Trascorrere una settimana lì, lavorando ed incontrando Padre Jimenéz, ci ha reso immediatamente consapevoli che lo scopo non sarebbe stato quello di offrire delle cappelle convenzionali o delle stanze decorate. Lo scopo era quello di creare un’idea – di costruire un’idea, che avrebbe connesso o riconnesso le persone con le basi della loro fede cattolica.
Vedendo due cappelle, ci vennero in mente un paio di concetti di base: la caverna e la tenda. Entrambe sarebbero state degli spazi semplici e stimolanti costruiti con diversi materiali. Questi due spazi sarebbero stati la Cappella di Pietra e la Cappella di Stoffa, perfetti nella loro semplicità. La costruzione della prima, ora chiamata da Cappella dei Fondatori, è stata rinviata per accogliere finanziamenti che avevano urgente bisogno di manutenzione. La seconda, ora costruita, è diventata la Cappella dell’Incontro, oppure la Tenda dell’Incontro. Realizzata per necessità in tessuto, evoca la tenda di Mosè come luogo spirituale di incontro.
La semplicità progettata non è mai semplice da realizzare. In un luogo di ritiro usato così intensamente, le cappelle devono essere costruite e finite senza infrangere il silenzio che regna nell’edificio.
La Cappella dei Fondatori, non realizzata, evoca uno spazio primario dove una luce soffice e discreta entra nella stanza, riflettendosi su centinaia di frammenti di pietra di Salamanca. Conformata come una grotta, essa connette all’idea di un posto di ritrovo dove la nozione di “origine” potrebbe essere resa palpabile. Questo ricorda la stanza dove un gruppo di uomini si unì per la prima volta all’idea iconica di Ignazio di Loyola, fondando l’ordine gesuita. Come per i suoi graffiti spontanei, i frammenti di pietra sono stampati con le firme presenti sui documenti di fondazione dell’ordine, connettendo la cappella con quel momento iniziale. La presenza fisica di Cristo nel tabernacolo è stata espressa con un’anomalia nelle lastre e con una luce rossa che si muove senza forma. Incontrare il mistero non è piacevole. È qualcosa di momentaneo che non può essere domato né espresso pienamente. Si tratta di un malessere senza fine e di una sfida che richiede espressione.

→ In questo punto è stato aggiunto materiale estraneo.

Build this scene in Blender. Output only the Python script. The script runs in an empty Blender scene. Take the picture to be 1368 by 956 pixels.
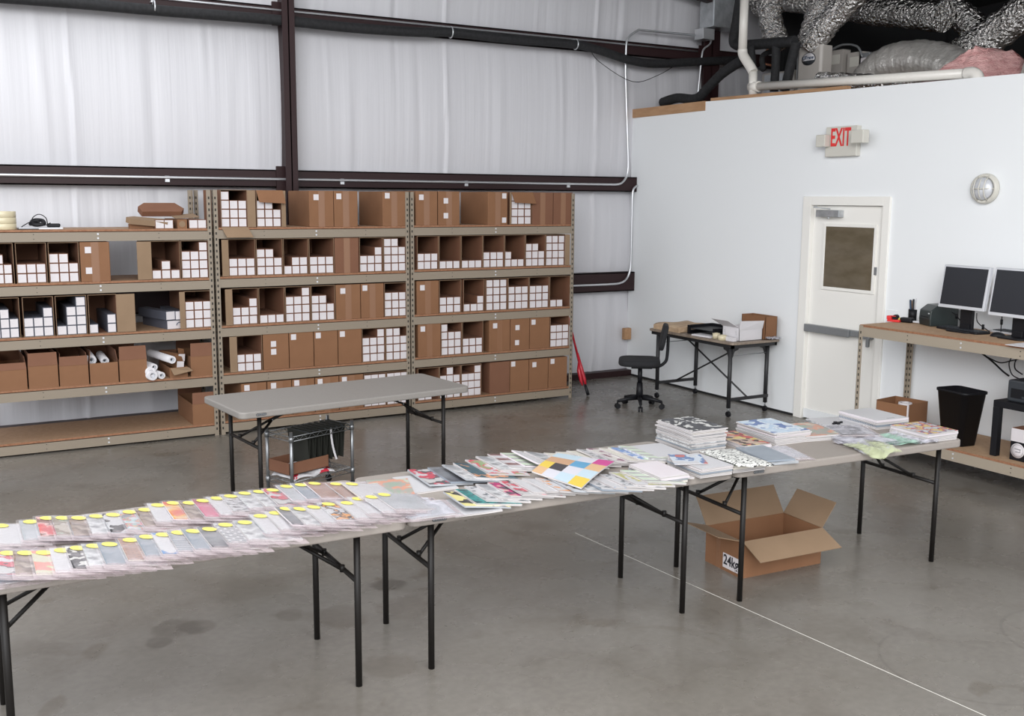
import bpy, bmesh, math, random
from math import sin, cos, tan, pi, radians, sqrt, atan, atan2
from mathutils import Vector, Matrix
random.seed(7)
D = bpy.data; COL = bpy.context.scene.collection; SC = bpy.context.scene

# ------------------------------------------------------------------ camera
CAM_H = 2.1; F_PX = 1384.59
YAW, PIT, ROL = radians(30.117), radians(8.7087), radians(0.3976)
_f = Vector((sin(YAW)*cos(PIT), cos(YAW)*cos(PIT), -sin(PIT)))
_r0 = Vector((cos(YAW), -sin(YAW), 0)); _u0 = _r0.cross(_f)
_r = cos(ROL)*_r0 + sin(ROL)*_u0; _u = -sin(ROL)*_r0 + cos(ROL)*_u0
cam_d = D.cameras.new('camera'); cam = D.objects.new('camera', cam_d); COL.objects.link(cam)
cam_d.sensor_fit = 'HORIZONTAL'; cam_d.sensor_width = 36.0; cam_d.lens = F_PX*36.0/1368.0
cam_d.clip_start = 0.05; cam_d.clip_end = 200
cam.matrix_world = Matrix(((_r.x,_u.x,-_f.x,0),(_r.y,_u.y,-_f.y,0),(_r.z,_u.z,-_f.z,CAM_H),(0,0,0,1)))
SC.camera = cam
_C = Vector((0,0,CAM_H))
def ray(px, py): return _f + (px-684)/F_PX*_r - (py-478)/F_PX*_u
def at(px, py, z=0.0): d = ray(px,py); return _C + d*((z-CAM_H)/d.z)      # point measured on a level plane
def aty(px, py, y): d = ray(px,py); return _C + d*(y/d.y)                 # point measured on a plane parallel to the back wall
def atx(px, py, x): d = ray(px,py); return _C + d*(x/d.x)                 # point measured on a plane parallel to the office wall

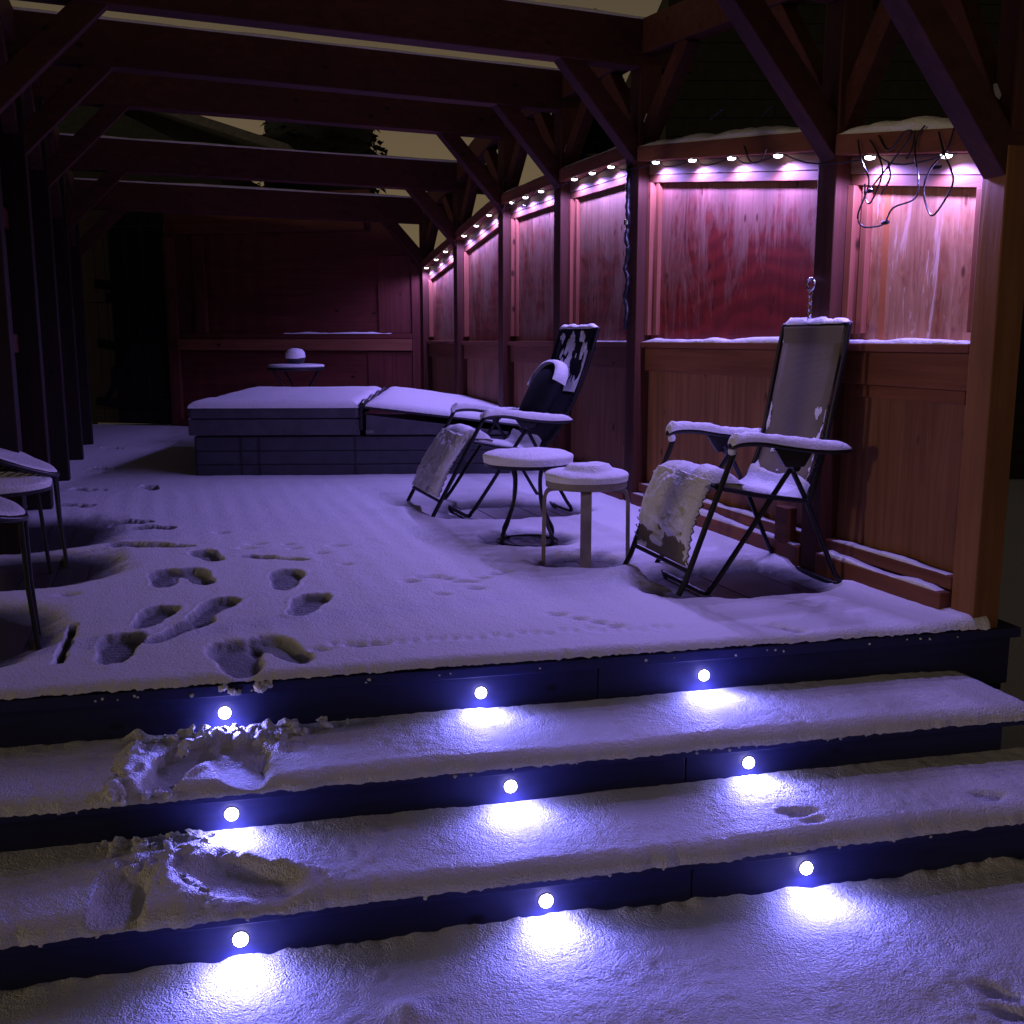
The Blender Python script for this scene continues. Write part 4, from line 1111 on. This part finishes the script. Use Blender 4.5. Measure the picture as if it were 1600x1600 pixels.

Ora completata, la cappella “Tenda dell’Incontro” è stata disegnata e progettata nel nostro studio, tagliata e prefabbricata in un magazzino vicino a noi, e infine trasportata a Salamanca per essere assemblata. In un periodo di collaborazione e cooperazione intensa, abbiamo progettato personalmente il montaggio, abbiamo messo insieme i materiali – fabbricando le lastre, montando i cavi – e poi abbiamo organizzato trasporto e installazione entro la Pasqua.
“Mosè a ogni tappa prendeva la tenda e la piantava fuori dell’accampamento, ad una certa distanza dall’accampamento, e l’aveva chiamata tenda del convegno; appunto a questa tenda del convegno, posta fuori dell’accampamento, si recava chiunque volesse consultare il Signore.” (Esodo 33,7)
Nella tenda di Mosè, solo due elementi proteggono chi entra: il tessuto e la luce. Similmente, la nostra cappella elimina le immagini e gli elementi di distrazione, consentendo al Mistero che è nel tabernacolo di diventare l’unico punto focale – la presenza reale di Dio per quello che cercano un incontro.
Evocando la tenda di Mosè, la cappella è definita solo dalla luce e dal tessuto. Questi sono distribuiti lungo sette piani, realizzati con 956 veli traslucidi e delicati, tenuti in tensione dalla gravità. Seguono un preciso schema progettato per dare a queste pareti immaginarie un senso di massa, densità e spessore. Come nel Testamento, la luce e la forma indefinita sono strumenti che usiamo per definire il tabernacolo, riempiendo la stanza come se ci fosse un solo ardente, fervido, impetuoso, fiammante pilastro di luce.